Ein:e Twitter-Nutzer:in brachte es auf den Punkt: „Das #SBGG ist kein #Selbstbestimmungsgesetz, es ist ein „Geh zurück in den Schrank oder wir geben Nazis deine Adresse“-Gesetz.“

Auch eine Reihe von feministischen, sozial- und familienpolitischen Verbänden sowie bekannte Persönlichkeiten wie Teresa Bücker, Raúl Krauthausen, Tarik Tesfu oder Natasha Kelly finden Teile des Entwurfs „schockierend“. Die von ihnen unmittelbar nach dem Kabinettsbeschluss gestartete Petition prangert unter anderem die oben erwähnten „Misstrauensparagrafen“ im Gesetzentwurf an.

So zeigt sich: Die Regierungsparteien sind vor der seit Monaten laufenden rechten Hetze gegen das Selbstbestimmungsgesetz eingeknickt. Jede einzelne der diskriminierenden Regelungen ist ein Zugeständnis an die AfD, sogenannte „Männerrechtler“ und transfeindliche Möchtegern-Feminist:innen. Auch CDU/CSU und Teile der Ampelparteien selbst schlossen sich dem reaktionären Chor an und schürten die perfide Vorstellung, dass Menschen ihren Geschlechtseintrag wie eine neue Kleidung wechseln würden, um der Verfolgung durch die Behörden zu entgehen. Wie absurd das ist, zeigt sich schon allein daran, dass bei einer Namensänderung durch die Ehe keine solchen Sperrfristen oder Denunziantenmethoden Anwendung finden.

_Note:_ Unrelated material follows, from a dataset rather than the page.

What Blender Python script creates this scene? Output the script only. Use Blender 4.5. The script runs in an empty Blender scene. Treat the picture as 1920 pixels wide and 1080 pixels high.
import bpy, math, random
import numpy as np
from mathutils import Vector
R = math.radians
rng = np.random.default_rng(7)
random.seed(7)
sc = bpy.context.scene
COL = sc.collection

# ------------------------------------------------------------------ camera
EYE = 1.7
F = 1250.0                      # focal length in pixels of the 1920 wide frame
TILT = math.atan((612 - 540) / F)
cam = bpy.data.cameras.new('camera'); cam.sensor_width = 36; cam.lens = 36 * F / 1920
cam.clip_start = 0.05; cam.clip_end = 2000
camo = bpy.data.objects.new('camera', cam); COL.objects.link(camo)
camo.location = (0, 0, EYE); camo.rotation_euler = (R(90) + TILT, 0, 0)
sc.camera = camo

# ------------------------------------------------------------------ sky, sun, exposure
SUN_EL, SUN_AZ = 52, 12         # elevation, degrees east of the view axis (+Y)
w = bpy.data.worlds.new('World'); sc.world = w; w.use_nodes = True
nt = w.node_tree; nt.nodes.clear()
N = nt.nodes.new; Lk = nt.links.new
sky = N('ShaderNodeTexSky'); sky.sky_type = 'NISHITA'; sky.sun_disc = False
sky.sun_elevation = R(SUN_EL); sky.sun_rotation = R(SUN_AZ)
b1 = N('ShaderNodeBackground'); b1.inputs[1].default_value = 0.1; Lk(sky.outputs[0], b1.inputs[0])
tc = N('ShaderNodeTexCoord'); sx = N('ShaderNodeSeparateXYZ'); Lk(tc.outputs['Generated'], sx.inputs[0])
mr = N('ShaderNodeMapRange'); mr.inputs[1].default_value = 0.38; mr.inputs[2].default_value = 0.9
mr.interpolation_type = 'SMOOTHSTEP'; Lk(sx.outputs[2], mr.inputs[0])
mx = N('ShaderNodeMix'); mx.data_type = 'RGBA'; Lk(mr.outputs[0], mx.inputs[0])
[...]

Kurzum: Das angebliche „Selbstbestimmungsgesetz“ ist keins. Selbstverständlich ist es längst überfällig, dass Menschen ihren Geschlechtseintrag frei ändern können, damit er ihrer eigenen Persönlichkeit entspricht. Wenn dies jedoch zum Anlegen eines Registers und zur Denunziation bei den Sicherheitsbehörden führt, kann sich dies in eine reale Gefahr für Betroffene verwandeln – sei es durch die Sicherheitsbehörden selbst oder durch rechtsextreme und transfeindliche Strukturen in diesen Institutionen.

Um ein tatsächliches Selbstbestimmungsgesetz durchzusetzen, können wir nicht auf die Ampelparteien vertrauen.  Stattdessen braucht es Versammlungen und Diskussionen in allen Betrieben und Universitäten, um uns für unsere Rechte selbst organisieren zu können.. Darüber hinaus benötigt es Mobilisierungen von allen Gewerkschaften, feministischen und linken Organisationen für ein echtes Selbstbestimmungsgesetz ohne Denunziantentum, rassistische Einschränkungen und autoritäre Gängelung!